In the Spring of 1969, I worked as an apprentice at Hill & Dale Farm on Putney Mountain, near Brattleboro. It was the beginning of the “Back to the Land Movement” and "hippie” influx. At Hill and Dale, we raised apples, vegetables and animals in a pasture-based system. It was one of first organic farms in Vermont.
But long before the advent of chemical fertilizers and pesticides, farms in the Green Mountains had routinely followed organic practices. We were just picking up where the old-timers had left off. And in the years that followed, organic farming made a strong recovery.
But recently, national rules surrounding organic farming have taken a turn not to the liking of the sustainability-focused small-scale farmers who pushed the movement into being with the 1990 Farm Bill.
The USDA has embraced hydroponics and dropped proposed rules on animal welfare. A tiny minority of factory farms is now being certified as organic – and they’re producing a larger and growing proportion of the food that ends up with the organic label.

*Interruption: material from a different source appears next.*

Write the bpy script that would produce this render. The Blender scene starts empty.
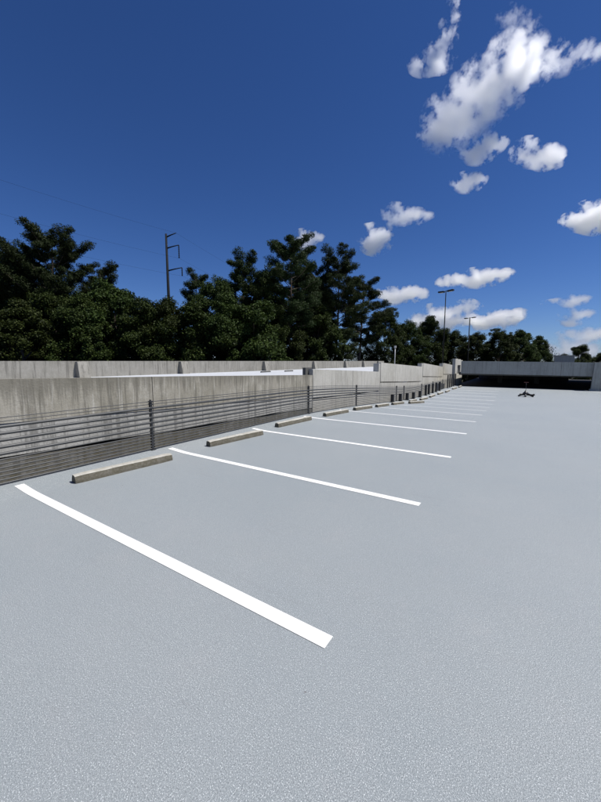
import bpy, bmesh, math, random
import numpy as np
from mathutils import Vector, Matrix

scene = bpy.context.scene
COL = scene.collection
PI = math.pi
R = math.radians
rng = random.Random(7)

# ------------------------------------------------------------------ helpers
def tag(o, label=None, cat=None, group=None, kind=None):
    if label: o['label'] = label
    if cat: o['category'] = cat
    if group: o['group'] = group
    if kind: o['kind'] = kind
    return o

def empty(name, loc=(0, 0, 0), rz=0.0, label=None, cat=None, group=None):
    o = bpy.data.objects.new(name, None)
    COL.objects.link(o)
    o.location = loc
    o.rotation_euler = (0, 0, rz)
    o.empty_display_size = 0.2
    return tag(o, label, cat, group)

def link_mesh(name, me, mat=None, parent=None):
    if mat is not None and not me.materials:
        me.materials.append(mat)
    o = bpy.data.objects.new(name, me)
    COL.objects.link(o)
    if parent is not None:
        o.parent = parent
    return o

def from_bm(name, bm, mat, parent=None, smooth=False):
    bmesh.ops.recalc_face_normals(bm, faces=bm.faces)
    me = bpy.data.meshes.new(name)
    bm.to_mesh(me)
    bm.free()
    if smooth:
        me.polygons.foreach_set('use_smooth', [True] * len(me.polygons))
    return link_mesh(name, me, mat, parent)

def copy_thing(src, loc=None, rz=None):
    r = src.copy()
    COL.objects.link(r)
    if loc is not None: r.location = loc
    if rz is not None: r.rotation_euler = (0, 0, rz)
    for ch in src.children:
        c = ch.copy()
        COL.objects.link(c)
        c.parent = r
        for g in ch.children:
            d = g.copy()
            COL.objects.link(d)
            d.parent = c
    return r

def bevel(bm, w, seg=1, ang=30):
    es = [e for e in bm.edges if len(e.link_faces) == 2 and e.calc_face_angle(0) > R(ang)]
    if es:
        bmesh.ops.bevel(bm, geom=es, offset=w, segments=seg, affect='EDGES', profile=0.5)

def add_box(bm, x0, x1, y0, y1, z0, z1):
    v = [bm.verts.new(p) for p in ((x0, y0, z0), (x1, y0, z0), (x1, y1, z0), (x0, y1, z0),
                                   (x0, y0, z1), (x1, y0, z1), (x1, y1, z1), (x0, y1, z1))]
    for f in ((0, 3, 2, 1), (4, 5, 6, 7), (0, 1, 5, 4), (1, 2, 6, 5), (2, 3, 7, 6), (3, 0, 4, 7)):
        bm.faces.new([v[i] for i in f])

def box(name, x0, x1, y0, y1, z0, z1, mat, parent=None, bv=0.0):
    bm = bmesh.new()
    add_box(bm, x0, x1, y0, y1, z0, z1)
    if bv: bevel(bm, bv)
    return from_bm(name, bm, mat, parent)

def prism_x(bm, pts, x0, x1):
    """polygon in (y, z) pushed through in x"""
    a = [bm.verts.new((x0, y, z)) for y, z in pts]
    b = [bm.verts.new((x1, y, z)) for y, z in pts]
    n = len(pts)
    bm.faces.new(a); bm.faces.new(b[::-1])
    for i in range(n):
        bm.faces.new((a[i], a[(i + 1) % n], b[(i + 1) % n], b[i]))

def prism_y(bm, pts, y0, y1):
    a = [bm.verts.new((x, y0, z)) for x, z in pts]
    b = [bm.verts.new((x, y1, z)) for x, z in pts]
    n = len(pts)
    bm.faces.new(a); bm.faces.new(b[::-1])
    for i in range(n):
        bm.faces.new((a[i], a[(i + 1) % n], b[(i + 1) % n], b[i]))

def add_tube(bm, pts, radii, n=8, caps=True):
    pts = [Vector(p) for p in pts]
    if not hasattr(radii, '__len__'): radii = [radii] * len(pts)
    rings = []
    for i, p in enumerate(pts):
        d = (pts[min(i + 1, len(pts) - 1)] - pts[max(i - 1, 0)]).normalized()
        u = d.cross(Vector((0, 0, 1)))
        if u.length < 1e-3: u = d.cross(Vector((1, 0, 0)))
        u.normalize(); w = d.cross(u)
        rings.append([bm.verts.new(p + (u * math.cos(2 * PI * k / n) + w * math.sin(2 * PI * k / n)) * radii[i]) for k in range(n)])
    for a, b in zip(rings, rings[1:]):
        for k in range(n):
            bm.faces.new((a[k], a[(k + 1) % n], b[(k + 1) % n], b[k]))
    if caps:
        bm.faces.new(rings[0][::-1]); bm.faces.new(rings[-1])

# ------------------------------------------------------------------ materials
class NT:
    def __init__(self, name):
        self.m = bpy.data.materials.new(name); self.m.use_nodes = True
        self.t = self.m.node_tree; self.n = self.t.nodes; self.l = self.t.links
        self.b = self.n['Principled BSDF']; self.out = self.n['Material Output']
    def new(self, typ, **kw):
        x = self.n.new(typ)
        for k, v in kw.items(): setattr(x, k, v)
        return x
    def put(self, sock, v):
        if isinstance(v, bpy.types.NodeSocket): self.l.new(v, sock)
        elif isinstance(v, (int, float)) and sock.type in ('VECTOR',): sock.default_value = (v, v, v)
        else: sock.default_value = v
    def math(self, op, a, b=None, c=None, clamp=False):
        x = self.new('ShaderNodeMath', operation=op, use_clamp=clamp)
        for i, v in enumerate((a, b, c)):
            if v is not None: self.put(x.inputs[i], v)
        return x.outputs[0]
    def vec(self, op, a, b=None):
        x = self.new('ShaderNodeVectorMath', operation=op)
        self.put(x.inputs[0], a)
        if b is not None: self.put(x.inputs[1], b)
        return x
    def coord(self, which='Object'):
        return self.new('ShaderNodeTexCoord').outputs[which]
    def pos(self):
        return self.new('ShaderNodeNewGeometry').outputs['Position']
    def noise(self, co, scale, detail=3.0, rough=0.55, dist=0.0, stretch=None):
        if stretch is not None: co = self.vec('MULTIPLY', co, stretch).outputs[0]
        x = self.new('ShaderNodeTexNoise')
        self.l.new(co, x.inputs['Vector'])
        x.inputs['Scale'].default_value = scale; x.inputs['Detail'].default_value = detail
        x.inputs['Roughness'].default_value = rough; x.inputs['Distortion'].default_value = dist
        return x.outputs['Fac']
    def ramp(self, f, lo, hi, a=0.0, b=1.0):
        x = self.new('ShaderNodeMapRange', interpolation_type='SMOOTHSTEP')
        self.put(x.inputs['Value'], f)
        for i, v in zip(('From Min', 'From Max', 'To Min', 'To Max'), (lo, hi, a, b)): x.inputs[i].default_value = v
        return x.outputs[0]
    def mix(self, f, a, b, mode='MIX'):
        x = self.new('ShaderNodeMix', data_type='RGBA', blend_type=mode)
        self.put(x.inputs[0], f)
        for s, v in ((x.inputs[6], a), (x.inputs[7], b)):
            if isinstance(v, bpy.types.NodeSocket): self.l.new(v, s)
            else: s.default_value = (*v, 1)
        return x.outputs[2]
    def bump(self, hgt, strength, dist):
        x = self.new('ShaderNodeBump')
        x.inputs['Strength'].default_value = strength; x.inputs['Distance'].default_value = dist
        self.l.new(hgt, x.inputs['Height'])
        self.l.new(x.outputs[0], self.b.inputs['Normal'])
        return x
    def col(self, c): self.put(self.b.inputs['Base Color'], c if isinstance(c, bpy.types.NodeSocket) else (*c, 1))
    def set(self, rough=None, metal=None, spec=None):
        if rough is not None: self.put(self.b.inputs['Roughness'], rough)
        if metal is not None: self.b.inputs['Metallic'].default_value = metal
        if spec is not None: self.b.inputs['Specular IOR Level'].default_value = spec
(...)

Many farmers in Vermont and throughout the nation feel these actions are at odds with the original intent of organic farming practices. They say the USDA organic label no longer adequately reflects how they farm, and this has resulted in a loss of identity within the organic brand.
Dave Chapman, a longtime organic farmer who runs Long Wind Farm in East Thetford, says he got involved when he started seeing a lot of hydroponic tomatoes certified as organic showing up in the market.
He was among a number of organic farmers who worked hard to reform the organic program, but he says they realized the certification of hydroponics was not the only failure – and that the National Organic Program was also very weak on animal welfare.
What came out of these efforts was the creation of The Real Organic Project - a family farmer-driven initiative that embraces centuries-old organic farming practices along with new scientific knowledge of ecological farming.
According to Chapman, the first goal is to create an add-on label to USDA certified organic to provide more transparency on organic farming practices.
Because as Chapman says: healthy soil equals healthy crops and livestock, which equals healthy people and a healthy climate.